Skype call with Gloria to plan out the trip

Sterling’s organization, Reto Juvenil International (RJI), was one of the first international groups that Students Offering Support (SOS) ever engaged with. Given their 25 years experience working across Latin America, they were ideal partners to help us build out our model for Global North-South exchange. It was with their help we connected with Gloria who leads ANIDES, a grassroots association focused on local projects around the Matagalpa region (Nicaragua). Also based in Nicaragua is Seeds of Learning, the organization which Julian helps lead from Managua. SOL stemmed initially from work in one particular region (Ciudad Dario) that began following the Nicaraguan Civil War, but their focus has since grown to support education work across the country.

The combined total of SOS’ efforts with these organizations over the past 9 years has resulted in over 65 projects supporting accessible, quality education. Like the initiative supported by our U.B.C. campus club to build a footbridge in Pueblo Viejo so students from the other side of the waterway could access the local school. Projects like building new wheelchair-accessible classrooms that involved contributions from four of our campus clubs.

It’s a legacy of impact I hope to better understand over the next 10 days. Over the past three months since taking on this Director role, I’ve read the reports from which I’ve pulled these stories and statistics, and I’ve seen the pictures and videos, but there is no substitute for spending real time together; for chit-chatting while we wait for rides, or sharing a meal with the local students and teachers as we come to understand the complexity of their day-to-day realities and discuss their ideas for the future.

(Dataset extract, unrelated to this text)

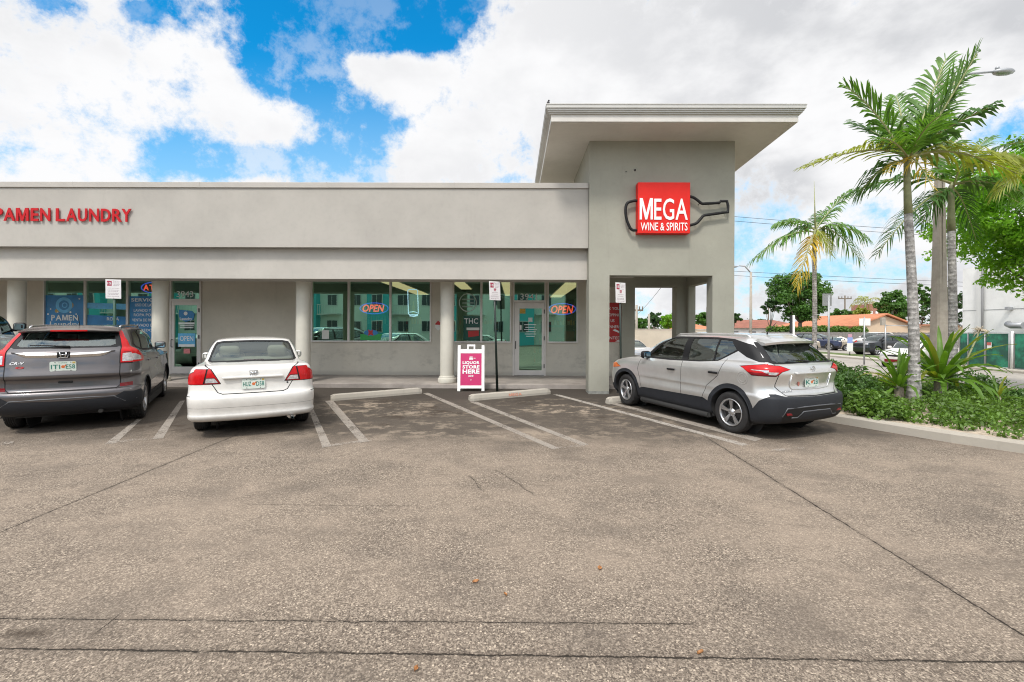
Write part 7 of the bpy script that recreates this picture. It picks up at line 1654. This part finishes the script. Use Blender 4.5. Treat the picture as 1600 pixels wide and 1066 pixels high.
mb = MB(); mb.box(-.11, .11, -.026, -.022, .17, .32); mb.build('red_band', mat('red_band', (.5, .12, .1), .6), o)
# low tan wall behind the shops
t = struct_wall = thing('boundary_wall', 'low tan rendered wall seen through the tower opening', 'wall', (2, 34, -.2)); mb = MB(); mb.box(0, 13.6, 0, .2, 0, PZ(513, 34) + .2 - .06); mb.build('wall', stucco('tan_stucco', (.50, .45, .37), .12), t); mb = MB(); mb.box(0, 13.6, -.03, .23, PZ(513, 34) + .14, PZ(513, 34) + .2); mb.build('cap', M_CONC, t)
# ================================================================== MORE VEHICLES
P_NAVY = paint('navy_paint', (.018, .028, .075), .3, .3); P_CREAM = paint('champagne_paint', (.42, .36, .28), .4, .35); P_BLK = paint('black_paint', (.018, .022, .026), .3, .3); P_SLV2 = paint('pale_silver_paint', (.45, .45, .45), .5, .3)
def far_car(S, p, label, X, Y, head, z=ZS, zs=1.0, step=.10, group='cars across the street', name='parked_car', ws=1.0, tilt=False):
    S2 = dict(S); S2['paint'] = p; S2['extra'] = []
    if S2.get('mirmat') is not M_BLACK: S2['mirmat'] = p
    S2['handmat'] = M_BLACK
    o = build_car(S2, name, label, 'car', (X, Y), head, detail=False, group=group, zoff=z, step=step)
    if zs != 1.0 or ws != 1.0: o.matrix_world = o.matrix_world @ Matrix.Diagonal((1, ws, zs, 1))
    return o
truck = dict(suv); truck['mirmat'] = M_BLACK; truck['mirror'] = (3.02, 1.27); truck['regions'] = [q for q in suv['regions'] if not (q[0] == 'blk' and q[1] == 'side')]
far_car(truck, P_WHITE, 'white pickup cut by the left edge with a black door mirror', -10.62, 8.1, 30.5, z=.16, zs=1.24, ws=1.06, step=.06, group='cars parked at the shopping centre')
far_car(suv, P_NAVY, 'navy crossover facing right in the far car park', PX(1258, 48), 48.4, -140); far_car(sedan, P_CREAM, 'champagne sedan with its tail to the right in the far car park', PX(1322, 46), 46, 58)
far_car(suv, P_WHITE, 'white van parked behind the black crossover across the street', PX(1380, 47), 47, 110, zs=1.10); far_car(suv, P_BLK, 'black crossover facing left across the street behind the white sedan', PX(1398, 38.4), 38.4, 101)
far_car(suv, P_NAVY, 'dark blue crossover just right of the black one across the street', PX(1440, 42), 42, 98); far_car(sedan, P_WHITE, 'white sedan on the far side of the street behind the tallest palm trunk', PX(1440, 26.5), 26.5, 122)
far_car(cross, P_SLV2, 'silver car seen through the tower opening', 7.5, 17.2, 96, z=zbed(6, 17), group='cars behind the tower'); far_car(sedan, P_WHITE, 'white sedan at the left of the tower opening', 5.6, 22.5, 12, z=zbed(5.6, 22), group='cars behind the tower')
# behind the viewer, mirrored in the shop windows
far_car(sedan, P_SLV2, 'silver sedan parked behind the viewer, seen only mirrored in the shop windows', -9.0, -5.6, 80, z=zlot(-2), group='cars mirrored in the windows'); far_car(cross, P_CREAM, 'champagne crossover parked behind the viewer, mirrored in the shop windows', -15.5, -6.5, 84, z=zlot(-2), group='cars mirrored in the windows'); far_car(sedan, P_WHITE, 'white sedan parked behind the viewer, mirrored beside the sandwich board', -1.5, -6.2, 88, z=zlot(-2), group='cars mirrored in the windows')
# two storey apartments across the car park
M_TEAL = mat('teal_render', (.08, .48, .52), .8, var=.06, vs=.5); M_APT = mat('pale_render', (.78, .82, .74), .8, var=.05, vs=.5)
t = thing('apartments', 'long white and teal two storey apartments facing the shops across the car park', 'building', (-20, -27, -.1)); W0, W1_ = -42, 42
mb = MB(); mb.box(W0, W1_, -8, 0, 0, 7.4); mb.build('wall', M_APT, t)
x = W0; k = 0
while x < W1_ - 6:
    if k % 3 == 1: mb = MB(); mb.box(x, x + 2.6, 0, 1.0, 0, 7.3); mb.build('teal_bay', M_TEAL, t)
    for z0 in (1.5, 4.6):
        yq = 1.0 if k % 3 == 1 else 0.0
        mb = MB(); mb.box(x + .6, x + 1.9, yq, yq + .08, z0, z0 + 1.35); f = mb.build('window', M_WHITEW, t)
        for q in (0, 1): mb = MB(); mb.box(x + .68 + q * .6, x + 1.22 + q * .6, yq + .081, yq + .1, z0 + .08, z0 + 1.27); mb.build('pane', M_WIN, f)
    if k % 3 == 2:
        mb = MB(); mb.box(x, x + 2.4, 0, 1.3, 3.5, 3.62)
        for q in range(13): mb.box(x + .02 + q * .19, x + .05 + q * .19, 1.24, 1.28, 3.62, 4.6)
        mb.box(x, x + 2.4, 1.22, 1.3, 4.6, 4.66); mb.build('balcony', M_WHITEW, t)
    x += 2.8; k += 1
mb = MB(); mb.box(W0 - .4, W1_ + .4, -8.4, .7, 7.4, 7.65); mb.build('roof', M_TEAL, t)
print("scene done")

Each project and each organization has its own nuances which I’m so eager to understand, yet there is something more fundamental that binds us all; a common quest in which each us is seeking to understand how in some little way we can help leave things better for our kids than the way we found them; to make our communities and the world a better place.

We know it’s a far more complex challenge than building physical infrastructure — there are complicated histories to reconcile and overwhelming systemic barriers that need to shift — but by creating a forum to engage in this quest together we can begin finding the nuggets of a new paradigm. Through dialogue, collaboration, and friendship emerges the common ground from which to build the more equitable world we are all working towards. Paso por paso (step by step) we will get there, and over the next 10 days I aim to share stories and insights from the communities and organizations leading that change.